By opensourcing the Niagara 2 design, Sun is offering to the community an impressive amount of working-time. I think we can just welcome this step from Sun in becoming a more opensource company.

Reply Score: 5

Cool, but...
by madcrow on Wed 12th Dec 2007 01:18 UTC
madcrow
Member since:
2006-03-13

...how well does it run a an ordinary "hobbyist"-affordable FPGA. Heck, can this even be synthesized onto one of those?

Reply Score: 1

RE: Cool, but...
by Downix on Wed 12th Dec 2007 03:09 UTC in reply to "Cool, but..."
Downix Member since:
2007-08-21

Honestly, even the S1 (which is just a single T1 core) needs a Virtex to fit it. $400 FPGA, so a serious hobbyist.

Reply Score: 2

RE[2]: Cool, but...
by madcrow on Thu 13th Dec 2007 19:57 UTC in reply to "Cool, but..."
madcrow Member since:
2006-03-13

So much for my idea of a homemade SPARC-based graphing calculator...

Reply Score: 1

A bit misleading
by renox on Wed 12th Dec 2007 06:14 UTC
renox
Member since:
2005-07-06

Software developers (even those who develop an OS) couldn't care less about the CPU's implementation specifications (*), but they care about the chipset API that Sun doesn't give in general.

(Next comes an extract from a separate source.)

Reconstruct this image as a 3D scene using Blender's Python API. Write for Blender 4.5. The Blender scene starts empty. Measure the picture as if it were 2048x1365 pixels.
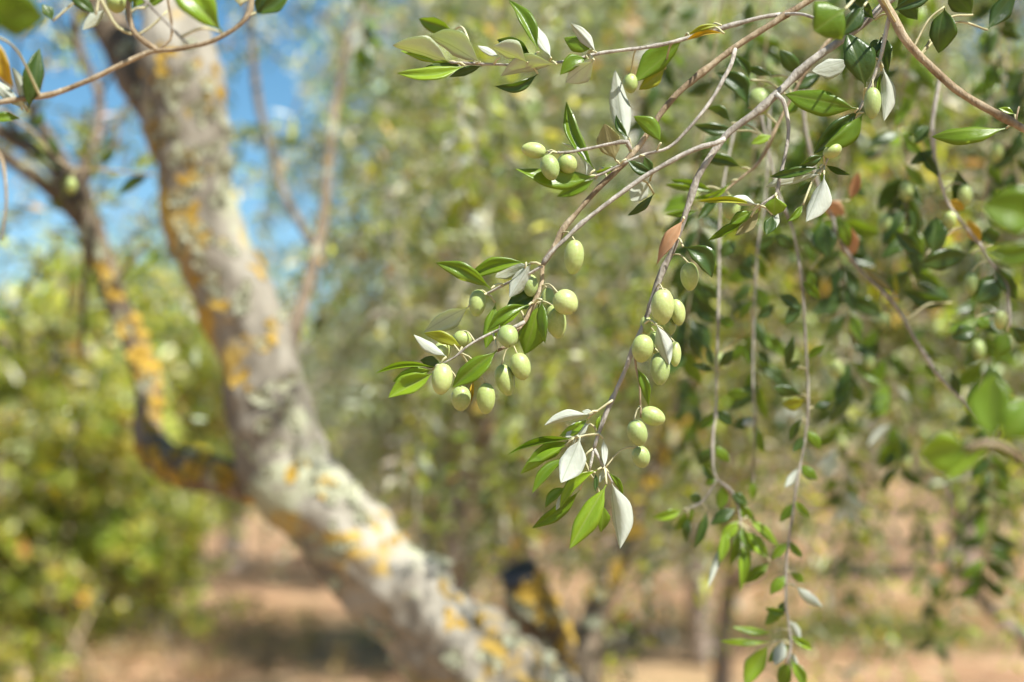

But Hardware developers do care about the CPU implementation specifications.

*: it was suggested above that this could be helpful for debuggers: I doubt this, the view of a CPU that a debugger have is very, very simplified compared to an implementation specification, sure you could use the implementation specification to generate the debugger view but this would be useless work as Sun has most probably already ported gdb to their CPU..

Reply Score: 2

RE: A bit misleading
by Downix on Wed 12th Dec 2007 14:29 UTC in reply to "A bit misleading"
Downix Member since:
2007-08-21

I was talking about debugging on the hardware level eg: t northbridge chip the company I worked for used a few years back shipped with a serious data corruption bug that occured whenever a bus mastering over PCI occured. It took years to track down, and was never truely gotten rid of, only patched. Had the source for the chip been available, then possibly a lot of the workaround and reverse engineering necessary for the patches could have been avoided, possibly.